Scripts that build scenes:
____________________

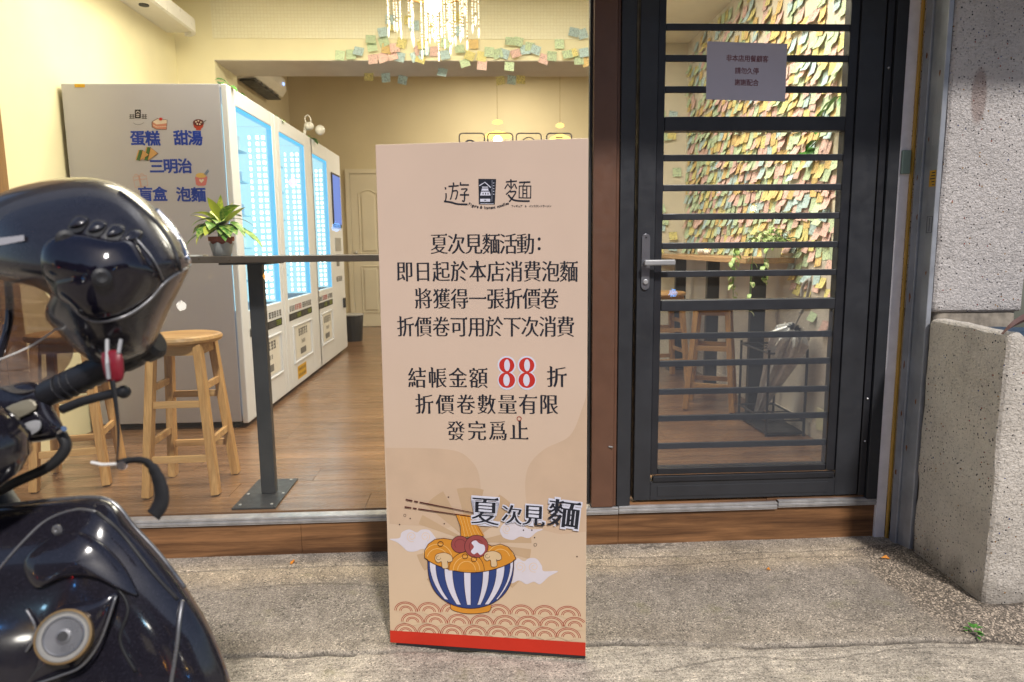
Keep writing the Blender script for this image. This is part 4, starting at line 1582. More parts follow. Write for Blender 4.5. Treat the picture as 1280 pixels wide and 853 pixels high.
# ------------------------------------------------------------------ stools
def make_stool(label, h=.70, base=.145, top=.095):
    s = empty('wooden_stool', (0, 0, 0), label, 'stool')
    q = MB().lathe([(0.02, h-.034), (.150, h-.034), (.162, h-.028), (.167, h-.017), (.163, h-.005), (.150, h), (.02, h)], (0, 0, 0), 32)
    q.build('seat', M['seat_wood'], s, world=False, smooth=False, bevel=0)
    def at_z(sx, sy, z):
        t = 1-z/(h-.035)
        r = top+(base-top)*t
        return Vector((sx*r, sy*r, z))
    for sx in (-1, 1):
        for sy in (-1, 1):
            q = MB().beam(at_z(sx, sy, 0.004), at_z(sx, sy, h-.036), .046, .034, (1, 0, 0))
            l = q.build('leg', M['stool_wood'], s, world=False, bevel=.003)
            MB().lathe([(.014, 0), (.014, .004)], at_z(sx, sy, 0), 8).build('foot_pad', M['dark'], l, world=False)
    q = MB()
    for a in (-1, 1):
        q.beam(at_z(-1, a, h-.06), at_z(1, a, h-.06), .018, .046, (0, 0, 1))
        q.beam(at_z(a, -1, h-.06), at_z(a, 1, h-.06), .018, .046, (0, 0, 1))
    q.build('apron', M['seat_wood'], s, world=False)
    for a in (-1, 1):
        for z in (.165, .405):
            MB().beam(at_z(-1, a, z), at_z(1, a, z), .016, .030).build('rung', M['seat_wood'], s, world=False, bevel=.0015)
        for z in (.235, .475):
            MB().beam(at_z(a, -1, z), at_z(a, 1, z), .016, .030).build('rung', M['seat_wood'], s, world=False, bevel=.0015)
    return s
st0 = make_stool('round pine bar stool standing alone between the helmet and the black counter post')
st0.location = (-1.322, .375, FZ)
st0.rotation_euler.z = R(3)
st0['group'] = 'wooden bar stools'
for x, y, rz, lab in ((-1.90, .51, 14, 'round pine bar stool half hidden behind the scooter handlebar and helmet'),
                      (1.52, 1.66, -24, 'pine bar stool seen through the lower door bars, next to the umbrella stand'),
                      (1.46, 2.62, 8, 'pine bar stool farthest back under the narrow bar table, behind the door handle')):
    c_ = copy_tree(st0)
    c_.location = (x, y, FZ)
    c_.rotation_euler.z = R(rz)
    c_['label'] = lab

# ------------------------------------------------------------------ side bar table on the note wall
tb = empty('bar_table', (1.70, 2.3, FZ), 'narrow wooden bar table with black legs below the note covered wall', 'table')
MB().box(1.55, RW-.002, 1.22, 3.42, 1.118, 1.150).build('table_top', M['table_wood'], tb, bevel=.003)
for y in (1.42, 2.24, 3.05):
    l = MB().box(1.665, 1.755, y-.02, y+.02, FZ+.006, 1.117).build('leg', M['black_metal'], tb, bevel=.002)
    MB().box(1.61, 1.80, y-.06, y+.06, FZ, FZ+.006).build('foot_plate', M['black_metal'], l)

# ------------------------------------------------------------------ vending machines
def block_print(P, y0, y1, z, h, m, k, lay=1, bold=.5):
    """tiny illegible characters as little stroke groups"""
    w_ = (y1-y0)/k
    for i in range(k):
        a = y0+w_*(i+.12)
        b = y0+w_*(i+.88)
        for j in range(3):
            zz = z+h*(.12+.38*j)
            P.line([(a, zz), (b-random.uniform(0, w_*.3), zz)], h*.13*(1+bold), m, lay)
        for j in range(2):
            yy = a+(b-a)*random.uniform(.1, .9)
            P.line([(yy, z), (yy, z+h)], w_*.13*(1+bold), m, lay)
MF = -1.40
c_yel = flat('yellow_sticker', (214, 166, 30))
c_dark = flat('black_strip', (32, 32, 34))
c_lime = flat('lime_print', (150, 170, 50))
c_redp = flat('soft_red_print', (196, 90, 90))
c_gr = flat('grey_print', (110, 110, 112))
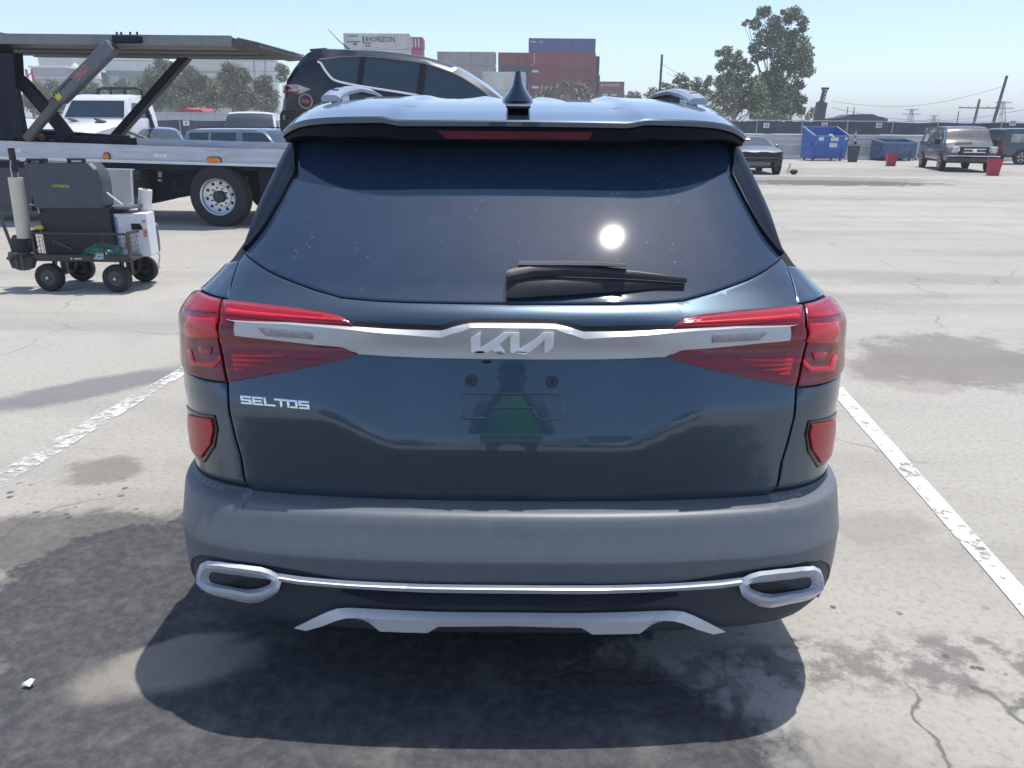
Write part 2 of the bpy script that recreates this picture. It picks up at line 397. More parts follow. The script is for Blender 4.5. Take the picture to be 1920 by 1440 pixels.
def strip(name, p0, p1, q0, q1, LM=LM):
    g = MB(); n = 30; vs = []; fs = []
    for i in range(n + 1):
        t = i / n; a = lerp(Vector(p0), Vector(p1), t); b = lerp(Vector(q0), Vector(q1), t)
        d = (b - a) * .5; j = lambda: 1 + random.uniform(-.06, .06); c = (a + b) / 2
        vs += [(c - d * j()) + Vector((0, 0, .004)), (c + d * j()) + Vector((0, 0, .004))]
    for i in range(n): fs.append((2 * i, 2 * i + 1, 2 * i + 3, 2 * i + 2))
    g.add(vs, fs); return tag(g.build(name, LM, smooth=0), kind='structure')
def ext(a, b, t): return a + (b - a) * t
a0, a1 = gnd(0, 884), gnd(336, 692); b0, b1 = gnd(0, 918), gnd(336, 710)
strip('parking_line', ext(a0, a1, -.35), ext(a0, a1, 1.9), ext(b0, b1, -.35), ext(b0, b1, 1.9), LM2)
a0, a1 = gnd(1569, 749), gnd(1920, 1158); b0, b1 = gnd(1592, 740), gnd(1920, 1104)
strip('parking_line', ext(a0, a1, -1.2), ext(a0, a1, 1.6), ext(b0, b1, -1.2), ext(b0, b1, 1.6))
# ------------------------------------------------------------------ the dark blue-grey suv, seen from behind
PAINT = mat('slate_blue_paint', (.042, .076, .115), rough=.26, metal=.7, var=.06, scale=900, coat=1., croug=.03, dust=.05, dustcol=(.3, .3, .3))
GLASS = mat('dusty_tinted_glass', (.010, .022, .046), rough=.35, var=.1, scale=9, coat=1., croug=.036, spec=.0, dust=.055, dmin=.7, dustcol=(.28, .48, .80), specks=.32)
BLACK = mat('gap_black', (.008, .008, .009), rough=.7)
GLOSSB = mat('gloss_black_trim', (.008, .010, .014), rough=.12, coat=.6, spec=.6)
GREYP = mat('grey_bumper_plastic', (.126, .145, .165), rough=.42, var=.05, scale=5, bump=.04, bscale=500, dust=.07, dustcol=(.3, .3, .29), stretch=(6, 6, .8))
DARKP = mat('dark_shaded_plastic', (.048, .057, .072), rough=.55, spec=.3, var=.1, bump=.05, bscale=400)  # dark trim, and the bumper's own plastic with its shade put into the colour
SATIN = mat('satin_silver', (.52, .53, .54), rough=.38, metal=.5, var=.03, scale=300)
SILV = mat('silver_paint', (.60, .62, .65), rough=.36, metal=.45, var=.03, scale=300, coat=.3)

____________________

Task: Transcribe the whole listing exactly. Pictures stay out of your copy.

Solution below:
Keep writing the Blender script for this image. This is part 4, starting at line 1582. More parts follow. Write for Blender 4.5. Treat the picture as 1280 pixels wide and 853 pixels high.
# ------------------------------------------------------------------ stools
def make_stool(label, h=.70, base=.145, top=.095):
    s = empty('wooden_stool', (0, 0, 0), label, 'stool')
    q = MB().lathe([(0.02, h-.034), (.150, h-.034), (.162, h-.028), (.167, h-.017), (.163, h-.005), (.150, h), (.02, h)], (0, 0, 0), 32)
    q.build('seat', M['seat_wood'], s, world=False, smooth=False, bevel=0)
    def at_z(sx, sy, z):
        t = 1-z/(h-.035)
        r = top+(base-top)*t
        return Vector((sx*r, sy*r, z))
    for sx in (-1, 1):
        for sy in (-1, 1):
            q = MB().beam(at_z(sx, sy, 0.004), at_z(sx, sy, h-.036), .046, .034, (1, 0, 0))
            l = q.build('leg', M['stool_wood'], s, world=False, bevel=.003)
            MB().lathe([(.014, 0), (.014, .004)], at_z(sx, sy, 0), 8).build('foot_pad', M['dark'], l, world=False)
    q = MB()
    for a in (-1, 1):
        q.beam(at_z(-1, a, h-.06), at_z(1, a, h-.06), .018, .046, (0, 0, 1))
        q.beam(at_z(a, -1, h-.06), at_z(a, 1, h-.06), .018, .046, (0, 0, 1))
    q.build('apron', M['seat_wood'], s, world=False)
    for a in (-1, 1):
        for z in (.165, .405):
            MB().beam(at_z(-1, a, z), at_z(1, a, z), .016, .030).build('rung', M['seat_wood'], s, world=False, bevel=.0015)
        for z in (.235, .475):
            MB().beam(at_z(a, -1, z), at_z(a, 1, z), .016, .030).build('rung', M['seat_wood'], s, world=False, bevel=.0015)
    return s
st0 = make_stool('round pine bar stool standing alone between the helmet and the black counter post')
st0.location = (-1.322, .375, FZ)
st0.rotation_euler.z = R(3)
st0['group'] = 'wooden bar stools'
for x, y, rz, lab in ((-1.90, .51, 14, 'round pine bar stool half hidden behind the scooter handlebar and helmet'),
                      (1.52, 1.66, -24, 'pine bar stool seen through the lower door bars, next to the umbrella stand'),
                      (1.46, 2.62, 8, 'pine bar stool farthest back under the narrow bar table, behind the door handle')):
    c_ = copy_tree(st0)
    c_.location = (x, y, FZ)
    c_.rotation_euler.z = R(rz)
    c_['label'] = lab

# ------------------------------------------------------------------ side bar table on the note wall
tb = empty('bar_table', (1.70, 2.3, FZ), 'narrow wooden bar table with black legs below the note covered wall', 'table')
MB().box(1.55, RW-.002, 1.22, 3.42, 1.118, 1.150).build('table_top', M['table_wood'], tb, bevel=.003)
for y in (1.42, 2.24, 3.05):
    l = MB().box(1.665, 1.755, y-.02, y+.02, FZ+.006, 1.117).build('leg', M['black_metal'], tb, bevel=.002)
    MB().box(1.61, 1.80, y-.06, y+.06, FZ, FZ+.006).build('foot_plate', M['black_metal'], l)

# ------------------------------------------------------------------ vending machines
def block_print(P, y0, y1, z, h, m, k, lay=1, bold=.5):
    """tiny illegible characters as little stroke groups"""
    w_ = (y1-y0)/k
    for i in range(k):
        a = y0+w_*(i+.12)
        b = y0+w_*(i+.88)
        for j in range(3):
            zz = z+h*(.12+.38*j)
            P.line([(a, zz), (b-random.uniform(0, w_*.3), zz)], h*.13*(1+bold), m, lay)
        for j in range(2):
            yy = a+(b-a)*random.uniform(.1, .9)
            P.line([(yy, z), (yy, z+h)], w_*.13*(1+bold), m, lay)
MF = -1.40
c_yel = flat('yellow_sticker', (214, 166, 30))
c_dark = flat('black_strip', (32, 32, 34))
c_lime = flat('lime_print', (150, 170, 50))
c_redp = flat('soft_red_print', (196, 90, 90))
c_gr = flat('grey_print', (110, 110, 112))
Write part 2 of the bpy script that recreates this picture. It picks up at line 397. More parts follow. The script is for Blender 4.5. Take the picture to be 1920 by 1440 pixels.
def strip(name, p0, p1, q0, q1, LM=LM):
    g = MB(); n = 30; vs = []; fs = []
    for i in range(n + 1):
        t = i / n; a = lerp(Vector(p0), Vector(p1), t); b = lerp(Vector(q0), Vector(q1), t)
        d = (b - a) * .5; j = lambda: 1 + random.uniform(-.06, .06); c = (a + b) / 2
        vs += [(c - d * j()) + Vector((0, 0, .004)), (c + d * j()) + Vector((0, 0, .004))]
    for i in range(n): fs.append((2 * i, 2 * i + 1, 2 * i + 3, 2 * i + 2))
    g.add(vs, fs); return tag(g.build(name, LM, smooth=0), kind='structure')
def ext(a, b, t): return a + (b - a) * t
a0, a1 = gnd(0, 884), gnd(336, 692); b0, b1 = gnd(0, 918), gnd(336, 710)
strip('parking_line', ext(a0, a1, -.35), ext(a0, a1, 1.9), ext(b0, b1, -.35), ext(b0, b1, 1.9), LM2)
a0, a1 = gnd(1569, 749), gnd(1920, 1158); b0, b1 = gnd(1592, 740), gnd(1920, 1104)
strip('parking_line', ext(a0, a1, -1.2), ext(a0, a1, 1.6), ext(b0, b1, -1.2), ext(b0, b1, 1.6))
# ------------------------------------------------------------------ the dark blue-grey suv, seen from behind
PAINT = mat('slate_blue_paint', (.042, .076, .115), rough=.26, metal=.7, var=.06, scale=900, coat=1., croug=.03, dust=.05, dustcol=(.3, .3, .3))
GLASS = mat('dusty_tinted_glass', (.010, .022, .046), rough=.35, var=.1, scale=9, coat=1., croug=.036, spec=.0, dust=.055, dmin=.7, dustcol=(.28, .48, .80), specks=.32)
BLACK = mat('gap_black', (.008, .008, .009), rough=.7)
GLOSSB = mat('gloss_black_trim', (.008, .010, .014), rough=.12, coat=.6, spec=.6)
GREYP = mat('grey_bumper_plastic', (.126, .145, .165), rough=.42, var=.05, scale=5, bump=.04, bscale=500, dust=.07, dustcol=(.3, .3, .29), stretch=(6, 6, .8))
DARKP = mat('dark_shaded_plastic', (.048, .057, .072), rough=.55, spec=.3, var=.1, bump=.05, bscale=400)  # dark trim, and the bumper's own plastic with its shade put into the colour
SATIN = mat('satin_silver', (.52, .53, .54), rough=.38, metal=.5, var=.03, scale=300)
SILV = mat('silver_paint', (.60, .62, .65), rough=.36, metal=.45, var=.03, scale=300, coat=.3)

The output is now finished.